Well we made it; we arrived in MS on January 5th, and hit the ground running. We are settled in to our cottage (translation:1200 sq foot, 3 bed/2 bath house). It was dark when we arrived so I was not able to see much. The next morning John and I ran out for coffee. My first impression was, “this town has a littering problem there is trash and debris everywhere!” Then we drove down by the water to see the devastation, my 2nd impression was “How is this ever going to get taken care of, and how long is it going to take!” It is overwhelming. In some areas, the homes are completely obliterated, in other areas there is so much damage you have to wonder if it would have been easier on the homeowner for them to have just lost everything. You can drive through a subdivision and see no obvious damage to a home and then next door there is a blue tarp on the roof and a FEMA trailer in the front yard. The idea of returning to your home and having to sift through the remains is just too much. An elderly man actually died for that reason. He rode the storm out at a friend’s house; however, upon returning to his home and seeing the extensive damage…his heart just gave out. I know this story because each and every day in the newspaper they tell a story of someone who lost their life in the storm. Actually, the entire paper, cover to cover is all about Katrina. This saddens me because in my local paper in Atlanta, there is rarely anything about the storm, unless it has a political undertones (i.e. Roy Nagun and the Chocolate Factory). There is rarely anything on the national news. How is the rest of the country going to know the Gulf coast still needs help if the news is not covering it? Down here, Katrina is everyday life for the residents. Everywhere I go, I overhear people talking about their experience, the trouble they are facing, and their inability to get reliable help.

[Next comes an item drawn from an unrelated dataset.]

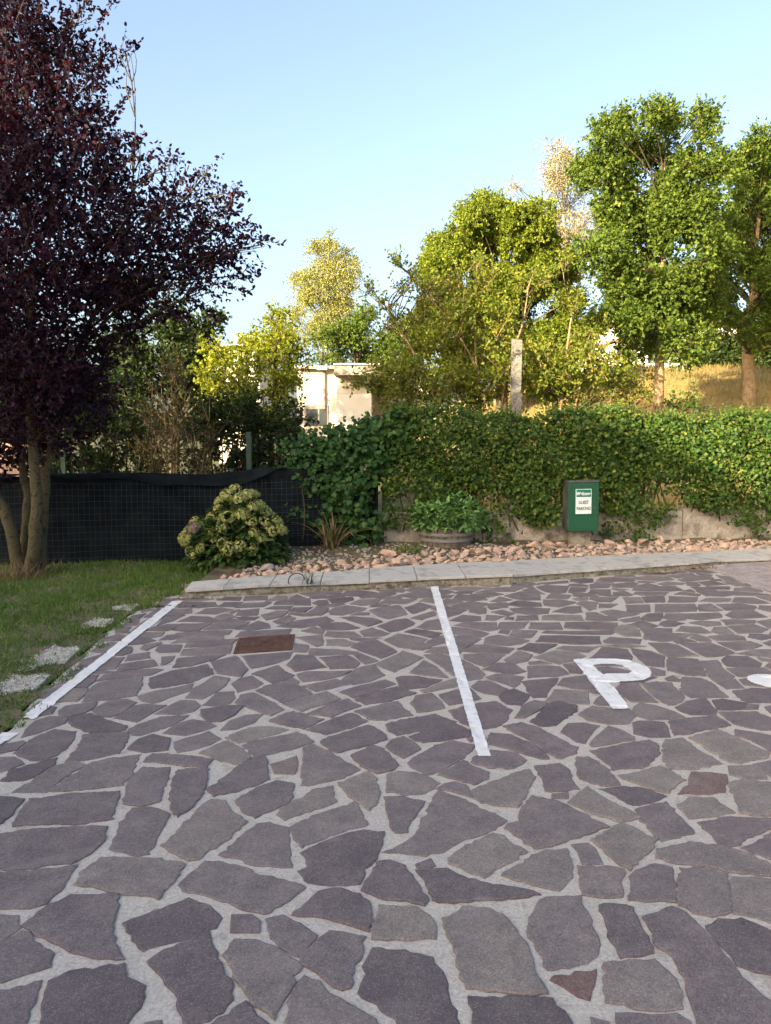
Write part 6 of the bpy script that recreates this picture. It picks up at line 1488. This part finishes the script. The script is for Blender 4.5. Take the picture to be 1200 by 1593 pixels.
mb = MB(); q = gp(462, 906, .115); o = tag(empty('irrigation_hose', tuple(q)), 'thin black loop of hose standing up from the kerb', 'hose')
mb.tube([(math.cos(t) * .085, .02 * math.cos(t), .01 + .085 * math.sin(t)) for t in np.linspace(.15, 3.4, 14)], .006, 6).build('loop', M['postdark'], o)
for (u, v, nn, sp) in ((830, 838, 320, .22), (905, 838, 200, .16), (1190, 836, 120, .12), (960, 838, 120, .10), (640, 858, 110, .10), (1020, 836, 110, .12)):
    q = gp(u, v, .16); o = tag(empty('weed_patch', (q.x, q.y, float(bed_z(np.array(q.x), np.array(q.y))))), {830: 'patch of dark green weeds left of the cabinet foot', 905: 'low weeds directly below the green cabinet', 1190: 'weeds against the wall at the picture edge', 960: 'weeds at the wall just right of the cabinet', 640: 'weeds to the left of the barrel planter', 1020: 'weeds below the ivy trailing over the wall'}[u], 'weeds'); tuft(o, nn, sp, .13, .009, M['grass'], .5)
# straw and dead leaves swept against the kerb
P = []
for u, v, k_, sp in ((1028, 893, 60, .14), (1092, 886, 60, .14), (585, 917, 26, .18), (430, 925, 30, .12), (300, 933, 60, .25), (690, 912, 14, .15), (250, 945, 50, .25), (760, 910, 18, .3), (900, 902, 18, .4)):
    q = gp(u, v)
    for _ in range(k_): x_ = q.x + rs.gauss(0, sp); P.append((x_, min(q.y + rs.gauss(0, .03), kfront(x_) - .03), .012 + rs.random() * .012))
P = np.array(P); n = len(P); lt = leaves('leaf_litter', P, np.concatenate([RNG.normal(size=(n, 2)), RNG.normal(0, .15, (n, 1))], 1), nrm(np.array([0, 0, 1.]) + .35 * unit(n)), .045 * (.5 + .9 * RNG.random(n)), M['straw'], None, LONG6)
tag(lt, 'dry straw and dead leaves swept against the kerb', 'leaf litter', kind='stuff')
# ------------------------------------------------------------------ trees and shrubs behind the hedge
def simple_tree(name, label, u, v, Y, clumps, per, L, K, size, leafm, barkm, trunk_r, trunk_top, tmpl=LEAF4, group=None, ydep=1.0, cat='tree', twig_frac=.0, base_z=None, limbs=True, stems=None, **kw):
    if Y > 13.5: tmpl = LEAFQ                            # far leaves are simple folded quads
    r = tree_root(name, label, u, v, Y, cat, base_z)
    if group: r['group'] = group
    o = Vector(r.location); pc = clump_px(clumps, Y, ydep); mb = MB()
    lines = stems or [[(u, v), ((u + trunk_top[0]) / 2 + rs.gauss(0, 2), (v + trunk_top[1]) / 2), trunk_top]]
    nodes = []
    for li in lines:
        pts = [Vector((0, 0, -.15)) + (at(*li[0], Y) - o).xy.to_3d()] + [at(a, b, Y) - o for a, b in li[1:]]; q = []; rr = []
        m = (len(pts) - 1) * 4
        for i in range(m + 1):
            f = i / 4; k = min(int(f), len(pts) - 2); t = f - k; q.append(pts[k].lerp(pts[k+1], t) + Vector((rs.gauss(0, .15), rs.gauss(0, .15), 0)) * trunk_r * .5); rr.append(trunk_r * (1.12 if i == 0 else 1) * (1 - .78 * (i / m) ** 1.3))
        mb.tube(q, rr, 9); nodes += list(zip(q, rr))[3:]
    mb.build('trunk', barkm, r, True)
    if limbs:
        mb = MB()
        for (c, R_, d) in pc:
            c = Vector(c) - o; best = min((((c - p).length + max(0, p.z - c.z + .8 * (c - p).xy.length) * 2.0), i) for i, (p, _) in enumerate(nodes))[1]; p, w_ = nodes[best]
            limb_tube(mb, p, c, max(.010, min(w_ * .45, trunk_r * .3)), .007, -.06, 5, 5, .05)
            for k in range(3): limb_tube(mb, c, c + Vector((rs.gauss(0, 1), rs.gauss(0, 1), rs.gauss(.4, 1))).normalized() * R_[0] * .9, .012, .004, 0, 4, 3, .08)
        mb.build('branches', M['bark'], r, True)  # darker bark than lit trunks: shade inside the crown is in the colour
    crown('crown', r, pc, per, L, K, size, leafm, tmpl, barkm if twig_frac else None, .006, twig_frac, **kw)
    return r
def lobes(lst, n, jit, rscale, dens=1.0, depth=.6):
    """break big masses into smaller uneven tufts"""
    out = []
    for u, v, r in lst:
        for _ in range(n):
            a = rs.uniform(0, 6.283); q = r * jit * math.sqrt(rs.random()); out.append((u + q * math.cos(a), v + q * math.sin(a), r * rscale * rs.uniform(.7, 1.25), rs.uniform(-1, 1) * depth, dens * rs.uniform(.7, 1.2)))
    return out
# maples on the bank
A = [(960, 205, 36), (1030, 190, 34), (1095, 190, 28), (935, 265, 42), (1000, 265, 50), (1065, 270, 45), (1110, 240, 35), (960, 330, 55), (1030, 340, 60), (1090, 330, 50), (930, 390, 35), (975, 410, 60), (1050, 420, 62), (1110, 400, 40), (1010, 480, 62), (1075, 490, 50), (960, 480, 45), (1030, 535, 40), (1075, 545, 30), (985, 540, 26)]
simple_tree('maple_tree', 'big bushy green maple with a pale straight trunk just behind the hedge', 1027, 628, 16.0, lobes(A, 6, .8, .5, 1.0, 1.3), 1250, .20, 8, .070, M['mapleleaf'], M['barklit'], .115, (1035, 260), LEAF6, 'maples on the bank', out=.6, up=.1)
B = [(1190, 235, 40), (1150, 265, 34), (1230, 270, 55), (1180, 310, 55), (1130, 340, 38), (1225, 370, 60), (1170, 390, 50), (1135, 440, 38), (1200, 450, 55), (1240, 500, 50), (1120, 490, 28), (1185, 510, 35), (1280, 350, 80), (1290, 480, 70)]
simple_tree('maple_tree', 'green maple with a bare sunlit trunk at the picture edge on the bank', 1166, 612, 20.0, lobes(B, 6, .8, .5, 1.0, 1.5), 1000, .22, 8, .080, M['mapleleaf'], M['barklit'], .15, (1180, 300), LEAF6, 'maples on the bank', stems=[[(1166, 612), (1164, 520), (1170, 460), (1185, 300)], [(1166, 612), (1164, 525), (1172, 465), (1225, 380), (1260, 300)]], out=.6, up=.1)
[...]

It’s volunteers that are rebuilding the coast, people like you and me. Most of the people at the CORE camp are church groups from all over the country. This week there are groups from as far as Colorado, Wyoming, and Iowa. Some volunteers are college students; we are expecting many for spring break and some have just come by themselves. They are old and young from all walks of life. Senior pastors and former congressmen, skilled and unskilled. My point; they need help, able bodies willing to do what ever is necessary to help. Whether that is cleaning and sanitizing, hanging sheetrock or working in the kitchen, there is a place for everyone.

I spoke to many of you before I left and told you to “come down and visit while I’m here” Now I’m saying come down and volunteer or just tour the area, go back to your churches, friends, softball teams, or whatever group you may be apart of, and let them know what you have seen. Put a group together or come alone, experience it first hand for yourself. The people here are so warm and friendly, they are so appreciative of the help they are receiving. I feel so welcome and so privileged to be here. So, come see me. You can stay with us in our “cottage” or at the camp; there is room for everyone!

Our new address is 2325 Tradewinds Drive, Gautier MS 39553. Many of you have asked me to forward my husband’s updates to you, and some of you are already receiving them. Please let me know if you would like to be added or deleted from the list. Thank you for all your love, prayers and support.